Lastimável é quando usa-se as pessoas por amor às coisas em benefício próprio.
Este padrão não serve para a Igreja porque amar o mundo e as coisas que há no
mundo é próprio de quem não conhece a Deus (I Jo 2.15).
Imaginemos,
por um momento, duas pessoas chegando-se ao Senhor. Ouviram a mensagem
salvadora em Jesus Cristo e disseram ao Senhor: “Eis-me aqui, quais as regras,
quais as normas, qual o regulamento a seguir para ser cidadão do seu reino”.
Imaginemos Jesus dizendo: “Creiam em mim”! “Amem a Deus sobre todas as coisas”!
“E não se esqueçam de que devem ter amor mútuo, cuidando um do outro, ajudando
a não cair, ajudando a levantar, curando quando for ferido”. Continue
imaginando, e imagine que este seja o momento de provar que és, de fato,
seguidor obediente de Jesus. Agora imagine que estas pessoas sejam como nós –
se “amar ao próximo” for a chave para a eternidade, se “amar ao seu irmão”
fosse condição sine qua non para a entrada no reino, com quantos irmãos você
teria que se reconciliar? Diante de quantas pessoas você teria que procurar
reconciliação por ser um cidadão do reino.
Agora,
pare de imaginar, porque isto não é um exercício de imaginação, é um imperativo
do Senhor (Jo 15:12) – você deve amar e cuidar
de seu irmão como cuida de si mesmo. Não há opção para o cristão além de amar,
sempre, independente da circunstância (Jo
15:9).
CONCLUSÃO
Se
os irmãos em Jerusalém, em Éfeso, em Antioquia, em Damasco viviam deste jeito
devemos nos perguntar quem está errado? Esta Igreja que vivia em zelosa
comunhão e à qual o Senhor, dia-a-dia, acrescentava os que iam sendo salvos, ou
a Igreja moderna que pensa com grandiosidade em termos de programas,
programações, estratégias e estatísticas, edificações, equipamentos, etc.] mas
que não vê, em muitos casos, acréscimo nenhum por dias, semanas, meses e até
anos a fio.
Quem
está errado?

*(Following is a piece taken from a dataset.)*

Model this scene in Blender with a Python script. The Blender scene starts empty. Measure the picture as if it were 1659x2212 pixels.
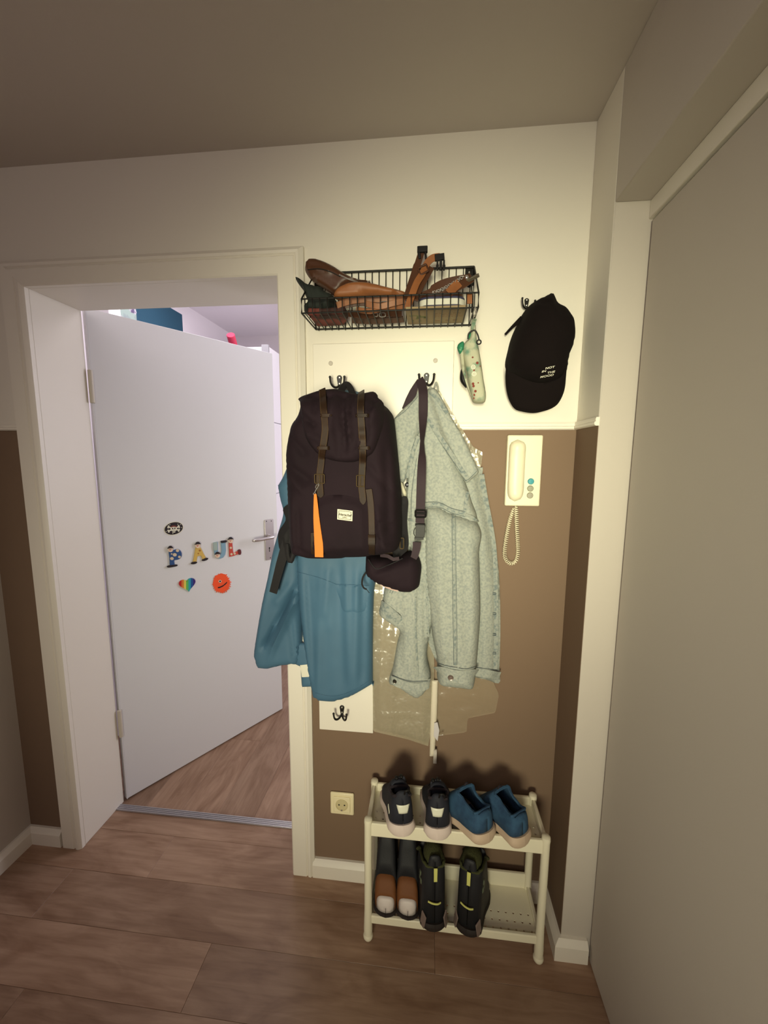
import bpy, bmesh, math, random
import numpy as np
from mathutils import Vector, Matrix, noise
from mathutils.geometry import delaunay_2d_cdt

SC = bpy.context.scene
COL = SC.collection
R = math.radians

# ------------------------------------------------------------------ camera
FPX = 870.0
CAMP = Vector((0.0, -1.2226, 1.46))
CM = Matrix(((0.994257, -0.019902, 0.105155), (0.106854, 0.129558, -0.985798), (0.005996, 0.991372, 0.13094)))
cd = bpy.data.cameras.new('camera')
cam = bpy.data.objects.new('camera', cd)
COL.objects.link(cam)
cd.sensor_fit = 'HORIZONTAL'
cd.sensor_width = 36.0
cd.lens = FPX * 36.0 / 1659.0
cd.clip_start = 0.02
cam.matrix_world = Matrix.Translation(CAMP) @ CM.to_4x4()
SC.camera = cam

# ------------------------------------------------------------------ world, lights, exposure
W = bpy.data.worlds.new('world')
SC.world = W
W.use_nodes = True
W.node_tree.nodes['Background'].inputs[0].default_value = (0.8, 0.72, 0.66, 1)
W.node_tree.nodes['Background'].inputs[1].default_value = 0.05
SC.view_settings.view_transform = 'Standard'
SC.view_settings.look = 'None'
SC.view_settings.gamma = 1.0
SC.view_settings.use_curve_mapping = False
SC.view_settings.exposure = 0.0


def area(name, loc, target, sx, sy, power, rgb, spread=180.0):
    l = bpy.data.lights.new(name, 'AREA')
    l.shape = 'RECTANGLE'
    l.size, l.size_y = sx, sy
    l.energy = power
    l.color = rgb
    l.spread = R(spread)
    o = bpy.data.objects.new(name, l)
    COL.objects.link(o)
    o.location = loc
    o.rotation_euler = (Vector(target) - Vector(loc)).to_track_quat('-Z', 'Y').to_euler()
    return o


# warm light from the next room: a lamp's beam on the upper coat wall and the wider glow through the doorway
area('hall_light', (-0.06, -2.45, 1.50), (0.12, 0.0, 1.56), 0.36, 0.36, 2.75, (1.0, 0.97, 0.66), 40.0)
area('hall_glow', (-0.16, -2.45, 1.02), (-0.14, 0.0, 0.95), 0.50, 0.50, 6.2, (1.0, 0.95, 0.68), 62.0)
# added ambient fill at the back of the hall, no lamp there
area('hall_fill', (-0.5, -2.3, 2.15), (-0.5, -0.6, 0.6), 0.9, 0.7, 8.0, (1.0, 0.85, 0.84))
# daylight of the bedroom window, right of the doorway
area('bedroom_window', (1.15, 1.60, 1.55), (-1.0, 1.3, 1.3), 0.8, 1.2, 22.0, (0.93, 0.93, 1.0))
# added fill under the bedroom ceiling, brightens the gap at the door hinges
area('bedroom_fill', (-1.02, 0.88, 2.43), (-1.1, 0.88, 0.0), 0.7, 0.7, 8.0, (1.0, 0.94, 1.0))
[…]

Será que estamos nos esquecendo que somos orientados pela Palavra
a repartir (Sl 112.9) e a amar e cuidar do nosso
próximo pois é assim que cumprimos a lei de Cristo (Gl 6.2)? Porque acumular como se
fosse viver aqui para sempre e não repartir como peregrino e estrangeiro,
sabendo que há uma pátria celeste onde estas coisas não tem nenhum valor?
A
Igreja que vive segundo o padrão neotestamentário, tem que conhecer sua
história, mas tem, também, que possuir uma fé que é mais do que palavras. Não
pode amar apenas de palavras (I
Jo 3:18) porque não é possível aquecer ou alimentar alguém apenas com
palavras.
O
que a Igreja do séc. XXI, com tantos avanços tecnológicos, pode fazer para
recuperar o padrão de amor e cuidados mútuos exibidos pela Igreja de Jerusalém?

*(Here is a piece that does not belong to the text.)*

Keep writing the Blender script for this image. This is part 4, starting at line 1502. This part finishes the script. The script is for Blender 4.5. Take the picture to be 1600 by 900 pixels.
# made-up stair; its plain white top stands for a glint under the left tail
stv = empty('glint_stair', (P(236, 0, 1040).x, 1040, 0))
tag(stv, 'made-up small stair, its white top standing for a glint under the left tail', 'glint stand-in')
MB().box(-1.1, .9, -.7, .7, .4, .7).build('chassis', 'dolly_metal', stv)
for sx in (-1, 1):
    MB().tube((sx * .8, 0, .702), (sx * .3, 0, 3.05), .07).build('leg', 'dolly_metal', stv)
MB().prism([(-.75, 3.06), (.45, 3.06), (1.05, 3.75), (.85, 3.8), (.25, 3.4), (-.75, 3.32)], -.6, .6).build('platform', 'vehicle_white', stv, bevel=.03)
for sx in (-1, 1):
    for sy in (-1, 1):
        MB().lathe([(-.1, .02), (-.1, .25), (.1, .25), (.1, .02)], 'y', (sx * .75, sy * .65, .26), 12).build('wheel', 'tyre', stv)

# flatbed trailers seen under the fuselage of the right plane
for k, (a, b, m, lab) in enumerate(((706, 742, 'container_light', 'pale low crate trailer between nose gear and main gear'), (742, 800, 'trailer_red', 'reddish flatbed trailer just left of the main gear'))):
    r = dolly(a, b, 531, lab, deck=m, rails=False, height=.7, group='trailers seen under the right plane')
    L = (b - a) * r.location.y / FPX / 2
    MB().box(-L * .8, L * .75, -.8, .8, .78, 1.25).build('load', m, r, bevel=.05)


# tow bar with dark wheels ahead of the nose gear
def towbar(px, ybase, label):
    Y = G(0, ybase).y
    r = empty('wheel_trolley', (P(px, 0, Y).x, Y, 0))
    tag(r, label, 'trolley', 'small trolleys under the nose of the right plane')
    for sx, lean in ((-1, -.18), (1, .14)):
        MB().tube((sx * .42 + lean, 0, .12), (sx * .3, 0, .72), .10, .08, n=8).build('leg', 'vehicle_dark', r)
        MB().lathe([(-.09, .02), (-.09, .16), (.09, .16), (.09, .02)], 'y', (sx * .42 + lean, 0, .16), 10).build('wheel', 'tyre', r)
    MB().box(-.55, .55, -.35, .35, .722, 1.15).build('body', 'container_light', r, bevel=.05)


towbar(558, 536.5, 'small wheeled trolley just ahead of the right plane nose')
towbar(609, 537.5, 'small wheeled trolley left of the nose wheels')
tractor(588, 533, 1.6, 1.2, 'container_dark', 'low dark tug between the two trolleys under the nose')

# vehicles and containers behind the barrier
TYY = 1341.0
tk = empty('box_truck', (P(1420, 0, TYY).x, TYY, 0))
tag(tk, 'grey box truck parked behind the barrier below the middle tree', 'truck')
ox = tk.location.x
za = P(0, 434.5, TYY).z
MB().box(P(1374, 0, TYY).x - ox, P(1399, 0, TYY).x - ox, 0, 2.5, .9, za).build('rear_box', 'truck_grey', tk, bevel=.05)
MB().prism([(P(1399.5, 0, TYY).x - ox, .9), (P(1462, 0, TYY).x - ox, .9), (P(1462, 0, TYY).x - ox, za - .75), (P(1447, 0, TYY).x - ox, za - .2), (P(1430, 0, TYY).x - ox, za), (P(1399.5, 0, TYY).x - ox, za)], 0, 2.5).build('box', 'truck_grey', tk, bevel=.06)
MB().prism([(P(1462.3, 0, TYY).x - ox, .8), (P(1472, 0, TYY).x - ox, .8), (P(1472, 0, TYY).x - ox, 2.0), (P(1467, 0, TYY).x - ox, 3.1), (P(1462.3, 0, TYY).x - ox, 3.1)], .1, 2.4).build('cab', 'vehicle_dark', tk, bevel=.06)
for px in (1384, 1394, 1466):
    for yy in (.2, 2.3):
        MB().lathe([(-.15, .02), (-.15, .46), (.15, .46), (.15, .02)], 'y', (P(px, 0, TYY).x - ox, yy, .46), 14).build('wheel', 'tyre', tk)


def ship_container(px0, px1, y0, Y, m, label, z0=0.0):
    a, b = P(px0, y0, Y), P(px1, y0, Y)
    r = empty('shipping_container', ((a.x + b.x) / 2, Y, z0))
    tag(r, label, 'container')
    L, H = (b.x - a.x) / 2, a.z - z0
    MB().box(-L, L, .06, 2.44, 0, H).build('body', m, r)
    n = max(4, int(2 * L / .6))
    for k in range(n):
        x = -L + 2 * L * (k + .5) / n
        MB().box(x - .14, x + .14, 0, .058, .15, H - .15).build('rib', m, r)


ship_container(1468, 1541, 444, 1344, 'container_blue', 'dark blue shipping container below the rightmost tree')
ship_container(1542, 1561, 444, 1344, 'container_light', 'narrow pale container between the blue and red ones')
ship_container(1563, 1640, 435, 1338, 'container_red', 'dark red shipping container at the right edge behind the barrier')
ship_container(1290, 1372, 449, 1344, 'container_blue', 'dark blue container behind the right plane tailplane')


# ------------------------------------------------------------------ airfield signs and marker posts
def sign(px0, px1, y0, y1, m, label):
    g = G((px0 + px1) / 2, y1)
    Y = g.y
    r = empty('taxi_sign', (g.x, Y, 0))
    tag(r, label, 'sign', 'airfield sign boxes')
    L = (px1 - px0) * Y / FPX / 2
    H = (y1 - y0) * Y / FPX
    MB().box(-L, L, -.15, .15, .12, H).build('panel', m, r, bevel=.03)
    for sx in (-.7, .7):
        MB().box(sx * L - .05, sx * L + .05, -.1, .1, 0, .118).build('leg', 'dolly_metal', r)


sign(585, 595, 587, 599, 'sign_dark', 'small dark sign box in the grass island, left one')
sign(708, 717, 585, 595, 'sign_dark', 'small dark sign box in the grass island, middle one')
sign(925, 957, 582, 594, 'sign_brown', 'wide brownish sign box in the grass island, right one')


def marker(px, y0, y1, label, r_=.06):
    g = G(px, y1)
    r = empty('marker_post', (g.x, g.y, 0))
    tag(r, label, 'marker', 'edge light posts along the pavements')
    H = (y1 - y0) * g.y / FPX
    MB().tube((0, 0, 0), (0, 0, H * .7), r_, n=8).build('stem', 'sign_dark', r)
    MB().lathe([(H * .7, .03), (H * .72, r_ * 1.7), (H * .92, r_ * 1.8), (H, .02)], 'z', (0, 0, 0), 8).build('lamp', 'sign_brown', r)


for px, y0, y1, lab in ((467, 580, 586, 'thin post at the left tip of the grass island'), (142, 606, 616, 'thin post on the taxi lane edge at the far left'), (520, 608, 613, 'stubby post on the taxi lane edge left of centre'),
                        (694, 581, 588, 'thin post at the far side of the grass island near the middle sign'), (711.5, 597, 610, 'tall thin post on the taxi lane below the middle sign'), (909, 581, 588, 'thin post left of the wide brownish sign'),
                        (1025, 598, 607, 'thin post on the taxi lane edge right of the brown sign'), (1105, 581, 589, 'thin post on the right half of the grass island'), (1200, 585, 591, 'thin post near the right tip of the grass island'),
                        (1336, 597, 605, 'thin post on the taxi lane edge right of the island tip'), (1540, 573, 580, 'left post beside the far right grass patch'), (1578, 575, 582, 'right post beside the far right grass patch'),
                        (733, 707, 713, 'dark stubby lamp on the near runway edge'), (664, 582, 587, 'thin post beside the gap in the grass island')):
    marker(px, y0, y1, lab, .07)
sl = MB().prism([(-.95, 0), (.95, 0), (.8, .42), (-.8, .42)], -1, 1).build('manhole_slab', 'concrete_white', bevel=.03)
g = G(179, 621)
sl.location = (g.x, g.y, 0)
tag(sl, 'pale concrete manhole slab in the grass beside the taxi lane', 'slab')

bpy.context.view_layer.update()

Acho que os recursos tecnológicos são só recursos – e podem inclusive
atrapalhar. A Igreja deve entender que precisa, antes de mais nada, valorizar a
comunhão pelos motivos certos – a Igreja é um corpo, um só corpo, um só
edifício, tem um mesmo Deus e todos são irmãos em Cristo, comprados pelo mesmo
sangue, retirados de um mesmo lamaçal de pecado e igualmente pecadores.
Se
a Igreja passar a considerar o outro tão digno do seu amor quanto acha que é
digna de ser objeto de amor ela estará próxima de, de fato, ser Igreja. E,
finalmente, quando ela passar a considerar o outro superior a si mesmo (Fp 2:3) então será como deve ser, um corpo, em que o olho, a mão e todos os
demais órgãos se mobilizam para tirar algo que incomoda o corpo então chegará a
maturidade.
A
Igreja não precisa se preocupar em criar comunhão ou unidade – ela é fruto do
Espírito, ela é criada pelo Espírito e à Igreja cabe preservar a unidade do
Espírito no vinculo da paz (Ef
4:3) num esforço diligente, constante e consciente.
Basta à Igreja querer, apenas, ser Igreja.